Never in my history of gaming has any game ever pissed me off as much as Marvel vs. Capcom 2. The game itself is fine in its own way, but the game and I are completely incompatible. When I play fighting games, I never make combos. I usually look for openings and make one powerful strike, not forty.
MVC2 turned me off Capcom fighters completely. In fact, I'm starting to lose faith in the company as a whole. Almost all their games are stupidly hard simply for nostalgia's sake. I love nostalgia more than most people I know, but I do not miss how hard some of the games I grew up with were.
I am aware, as a dedicated Mega Man fan, that I may be contradicting myself. Well, I have something to admit: I have never been able to beat Mega Man 9. Any other game in the main Mega series is practically a cakewalk for me (including 2; just last week I played all the way through to Wily's Castle without dying), but Wily's Castle in 9 is too long and too challenging. Many of the traps require trial and error or superhuman reflexes. Believe me, I never had that many problems in Mega Man 1 or 2. What does it tell you when I can barely beat one boss after multiple attempts? Remember, I have few problems with the older ones.
Challenges in games are fine. I love the Devil May Cry series, since the challenges are based on mastering the controls, move length, enemy attack patterns, etc. What I don't love are intentional methods of increasing a game's difficulty. "Seemingly impossible" does not equal fun. Challenge can.
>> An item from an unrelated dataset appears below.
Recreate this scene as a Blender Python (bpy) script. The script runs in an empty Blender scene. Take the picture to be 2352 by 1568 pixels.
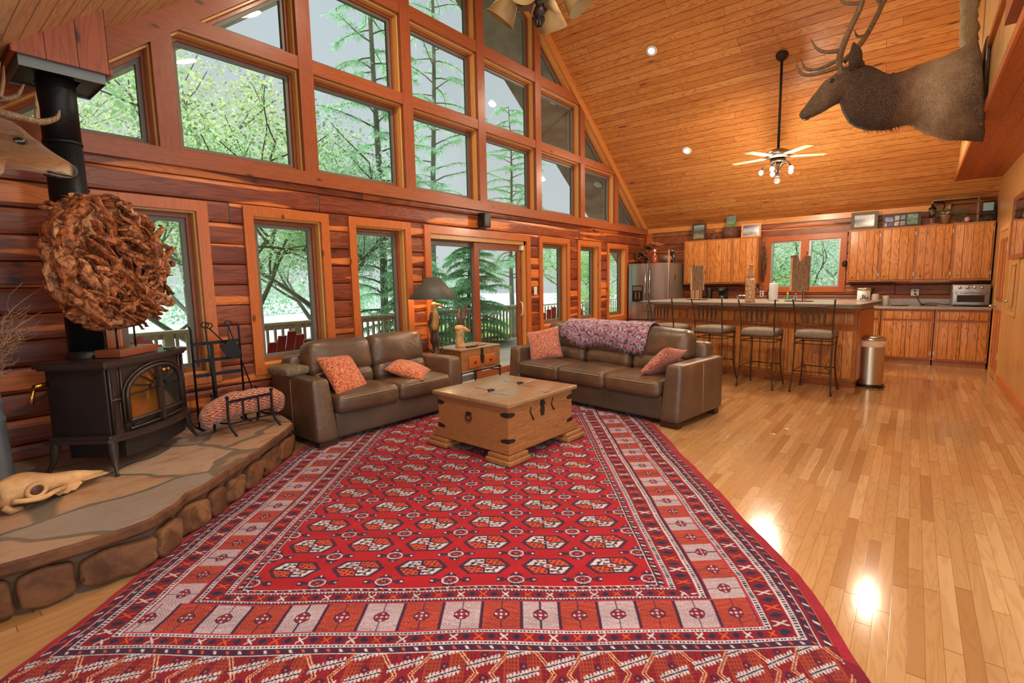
import bpy, bmesh, math, random
import numpy as np
from mathutils import Vector, Matrix, Euler
from mathutils import noise as mnoise
random.seed(7)
SC = bpy.context.scene
COL = SC.collection
PI = math.pi

def lin(r, g, b):
    f = lambda c: (c/255/12.92) if c/255 <= .04045 else ((c/255+.055)/1.055)**2.4
    return (f(r), f(g), f(b), 1.0)

def V(*a): return Vector(a)

# ------------------------------------------------------------ mesh builder
class MB:
    def __init__(s):
        s.v = []; s.f = []; s.sm = []
    def add(s, verts, faces, smooth=False, m=None):
        o = len(s.v)
        for p in verts:
            p = Vector(p)
            if m is not None: p = m @ p
            s.v.append((p.x, p.y, p.z))
        for f in faces:
            s.f.append(tuple(i+o for i in f)); s.sm.append(smooth)
        return s
    def box(s, c, d, m=None, rot=None, taper=None):
        cx, cy, cz = c; x, y, z = d[0]/2, d[1]/2, d[2]/2
        vs = [Vector((sx*x, sy*y, sz*z)) for sz in (-1, 1) for sy in (-1, 1) for sx in (-1, 1)]
        if taper is not None:
            for p in vs:
                if p.z < 0: p.x *= taper; p.y *= taper
        if rot is not None:
            R = Euler(rot).to_matrix(); vs = [R @ p for p in vs]
        vs = [p + Vector(c) for p in vs]
        return s.add(vs, [(0,2,3,1),(4,5,7,6),(0,1,5,4),(2,6,7,3),(0,4,6,2),(1,3,7,5)], False, m)
    def bx(s, x0, x1, y0, y1, z0, z1, m=None):
        return s.box(((x0+x1)/2, (y0+y1)/2, (z0+z1)/2), (abs(x1-x0), abs(y1-y0), abs(z1-z0)), m)
    def soft(s, c, d, r=.03, crown=(0, 0, 0), nin=5, m=None, rot=None, fn=None, nr=3):
        hx, hy, hz = d[0]/2, d[1]/2, d[2]/2
        r = min(r, hx*.98, hy*.98, hz*.98)
        def st(a):
            e = [-a + r*(1-math.cos(k/nr*PI/2)) if False else -a + r*(1-math.sin((nr-k)/nr*PI/2)) for k in range(nr)]
            mid = [(-a+r) + (2*(a-r))*k/nin for k in range(nin+1)]
            return e + mid + [-q for q in reversed(e)]
        X, Y, Z = st(hx), st(hy), st(hz)
        idx = {}; vs = []; fs = []
        def vid(q):
            k = (round(q[0], 6), round(q[1], 6), round(q[2], 6))
            if k not in idx:
                inn = Vector((max(-hx+r, min(hx-r, q[0])), max(-hy+r, min(hy-r, q[1])), max(-hz+r, min(hz-r, q[2]))))
                dd = Vector(q)-inn
                p = inn + (dd.normalized()*r if dd.length > 1e-9 else dd)
                fx, fy, fz = 1-(p.x/hx)**2, 1-(p.y/hy)**2, 1-(p.z/hz)**2
                fx, fy, fz = max(fx, 0), max(fy, 0), max(fz, 0)
                p = p + Vector((crown[0]*fy*fz*math.copysign(1, p.x)*(abs(p.x)/hx), crown[1]*fx*fz*math.copysign(1, p.y)*(abs(p.y)/hy), crown[2]*fx*fy*math.copysign(1, p.z)*(abs(p.z)/hz)))
                if fn: p = fn(p)
                idx[k] = len(vs); vs.append(p)
            return idx[k]
        def grid(A, B, mk, flip):
            for i in range(len(A)-1):
                for j in range(len(B)-1):
                    q = [vid(mk(A[i], B[j])), vid(mk(A[i+1], B[j])), vid(mk(A[i+1], B[j+1])), vid(mk(A[i], B[j+1]))]
                    fs.append(tuple(reversed(q)) if flip else tuple(q))
        grid(X, Y, lambda a, b: (a, b, hz), False); grid(X, Y, lambda a, b: (a, b, -hz), True)
        grid(X, Z, lambda a, b: (a, -hy, b), False); grid(X, Z, lambda a, b: (a, hy, b), True)
        grid(Y, Z, lambda a, b: (hx, a, b), False); grid(Y, Z, lambda a, b: (-hx, a, b), True)
        if rot is not None:
            R = Euler(rot).to_matrix(); vs = [R @ p for p in vs]
        vs = [p + Vector(c) for p in vs]
        return s.add(vs, fs, True, m)
    def tube(s, pts, rad, n=8, m=None, caps=True, flat=None, closed=False):
        pts = [Vector(p) for p in pts]
        if not hasattr(rad, '__len__'): rad = [rad]*len(pts)
        N = len(pts)
        def tan(i):
            if closed: return (pts[(i+1) % N]-pts[i-1]).normalized()
            a = pts[max(i-1, 0)]; b = pts[min(i+1, N-1)]
            d = b-a
            return d.normalized() if d.length > 1e-9 else Vector((0, 0, 1))
        t = tan(0); up = Vector((0, 0, 1)) if abs(t.z) < .9 else Vector((1, 0, 0))
        u = (up - t*up.dot(t)).normalized()
        vs = []; fs = []
        for i in range(N):
            t = tan(i); u = u - t*u.dot(t)
            u = u.normalized() if u.length > 1e-6 else (Vector((1, 0, 0))-t*t.x).normalized()
            w = t.cross(u)
            ra = rad[i]; rb = ra*(flat if flat else 1)
            for k in range(n):
                a = 2*PI*k/n
                vs.append(pts[i] + u*math.cos(a)*rb + w*math.sin(a)*ra)
        for i in range(N if closed else N-1):
            j = (i+1) % N
            for k in range(n):
                fs.append((i*n+k, i*n+(k+1) % n, j*n+(k+1) % n, j*n+k))
        if caps and not closed:
            fs.append(tuple(reversed(range(n)))); fs.append(tuple((N-1)*n+k for k in range(n)))
        return s.add(vs, fs, True, m)
    def cyl(s, a, b, r, n=12, r2=None, m=None): return s.tube([a, b], [r, r if r2 is None else r2], n, m)
    def lathe(s, prof, c=(0, 0, 0), n=24, m=None, smooth=True, caps=True):
        vs = []; fs = []; N = len(prof)
        for (r, z) in prof:
            for k in range(n):
                a = 2*PI*k/n; vs.append((c[0]+r*math.cos(a), c[1]+r*math.sin(a), c[2]+z))
        for i in range(N-1):
            for k in range(n):
                fs.append((i*n+k, i*n+(k+1) % n, (i+1)*n+(k+1) % n, (i+1)*n+k))
        if caps:
            fs.append(tuple(reversed(range(n)))); fs.append(tuple((N-1)*n+k for k in range(n)))
        return s.add(vs, fs, smooth, m)
    def ball(s, c, r, n=12, sc=(1, 1, 1), m=None):
        pr = [(max(1e-4, math.sin(PI*k/(n//2+2)))*r, -math.cos(PI*k/(n//2+2))*r) for k in range(n//2+3)]
        vs = []; fs = []; N = len(pr)
        for (q, z) in pr:
            for k in range(n):
                a = 2*PI*k/n; vs.append((c[0]+q*math.cos(a)*sc[0], c[1]+q*math.sin(a)*sc[1], c[2]+z*sc[2]))
        for i in range(N-1):
            for k in range(n): fs.append((i*n+k, i*n+(k+1) % n, (i+1)*n+(k+1) % n, (i+1)*n+k))
        return s.add(vs, fs, True, m)
    def prism(s, poly, a0, a1, axis='y', m=None, smooth=False):
        """poly: list of 2D points; extruded along axis from a0 to a1"""
        def mk(p, a):
            if axis == 'y': return (p[0], a, p[1])
            if axis == 'x': return (a, p[0], p[1])
            return (p[0], p[1], a)
        n = len(poly)
        vs = [mk(p, a0) for p in poly] + [mk(p, a1) for p in poly]
        fs = [tuple(range(n)), tuple(reversed(range(n, 2*n)))] + [(i, i+n, (i+1) % n+n, (i+1) % n) for i in range(n)]
        return s.add(vs, fs, smooth, m)
    def ring(s, po, pi, a0, a1, axis='y', m=None):
        """frame between outer and inner polygon (same count), extruded"""
        def mk(p, a):
            if axis == 'y': return (p[0], a, p[1])
            if axis == 'x': return (a, p[0], p[1])
            return (p[0], p[1], a)
        n = len(po)
        vs = [mk(p, a0) for p in po]+[mk(p, a0) for p in pi]+[mk(p, a1) for p in po]+[mk(p, a1) for p in pi]
        fs = []
        for i in range(n):
            j = (i+1) % n
            fs += [(i, j, j+n, i+n), (i+2*n, i+3*n, j+3*n, j+2*n), (i, i+2*n, j+2*n, j), (i+n, j+n, j+3*n, i+3*n)]
        return s.add(vs, fs, False, m)
    def pillow(s, w, h, t, n=14, m=None, seed=0, pinch=.06):
        vs = []; fs = []
        for sgn in (1, -1):
            o = len(vs)
            for i in range(n+1):
                for j in range(n+1):
                    x = -1+2*i/n; y = -1+2*j/n
                    prof = ((1-abs(x)**2.6)**.6)*((1-abs(y)**2.6)**.6)
                    px = x*w/2*(1-pinch*(1-y*y)); py = y*h/2*(1-pinch*(1-x*x))
                    nz = mnoise.noise(Vector((x*2+seed, y*2, sgn*.7)))*.12
                    wr = 1 + nz
                    vs.append((px, py, sgn*t/2*prof*wr))
            for i in range(n):
                for j in range(n):
                    a, b, c, d = o+i*(n+1)+j, o+(i+1)*(n+1)+j, o+(i+1)*(n+1)+j+1, o+i*(n+1)+j+1
                    fs.append((a, b, c, d) if sgn > 0 else (d, c, b, a))
        return s.add(vs, fs, True, m)
    def build(s, name, mat, parent=None, weld=False, label=None):
        me = bpy.data.meshes.new(name)
        me.from_pydata(s.v, [], s.f)
        if any(s.sm): me.polygons.foreach_set('use_smooth', s.sm)
        bm = bmesh.new(); bm.from_mesh(me)
        if weld: bmesh.ops.remove_doubles(bm, verts=bm.verts, dist=1e-4)
        bmesh.ops.recalc_face_normals(bm, faces=bm.faces)
        bm.to_mesh(me); bm.free()
        me.materials.append(mat)
        o = bpy.data.objects.new(name, me); COL.objects.link(o)
        if parent is not None: o.parent = parent
        if label: o['label'] = label
        return o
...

The two Bionic Commandos are difficult for nostalgia's sake. The NES game was hard, so the remake and sequel should be too, right? Of course not. The NES game was hard because it was an arcade port, and arcades were designed to consume gamers' money. Completing many arcade games from start to finish often cost as much as buying a game for home consoles. However, many home consoles created artificial empty pockets by only allowing a few deaths before a forcing the player to start the whole game over.
Most games these days allow constant saves, so gamers can rest easy knowing that one minor screw-up won't erase hours of hard work. Most developers relish in these safety nets, but Capcom seems to make their games hard in other ways. From what I've seen and played, their games are emulating artifical challenge. Occasionally they're fun, but most of the time I leave unhappy.
So Capcom, how about it? If I delete the game and you somehow remove the rights for me to ever download it again for free, will you give me 1200 MS Points?

I get your frustration but as with anything you have to practice.